Walter Benjamin
[Philosopher, critic, and theorist, b. 1892, Berlin, d. 1940, Port Bou, France.]

 [Photography] has become more and more subtle, more and more modern, and the result is that it is now incapable of photographing a tenement or a rubbish heap without transfiguring it. Not to mention a river dam or electric cable factory: in front of these, photography can now only say, “How beautiful!” 
 Every day the urge grows stronger to get a hold of an object at very close range by way of its likeness, its reproduction. (1936) 
 [Photography] has succeeded in making even abject poverty, by recording it in a fashionably perfected manner, into an object of enjoyment. 
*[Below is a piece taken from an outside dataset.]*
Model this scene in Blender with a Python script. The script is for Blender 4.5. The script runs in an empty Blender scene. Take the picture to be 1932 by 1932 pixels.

 It is no accident that the portrait was the focal point of early photography. The cult of remembrance of loved ones, absent or dead, offers a last refuge for the cult value of the picture. For the last time the aura emanates from the early photographs in the fleeting expression of a human face. This is what constitutes their melancholy, incomparable beauty. 
 The camera introduces us to unconscious optics as does psychoanalysis to unconscious impulses. 
 The camera will become smaller and smaller, more and more prepared to grasp fleeting, secret images whose shock will bring the mechanism of association in the viewer to a complete halt. At this point captions must begin to function, captions which understand the photography which turns all the relations of life into literature, and without which all photographic construction must remain bound in coincidences. 
 The true picture of the past flits by. The past can be seized only as an image that flashes up at the instant when it can be recognized and is never seen again. 
 No poem is intended for the reader, no picture for the beholder, no symphony for the listener.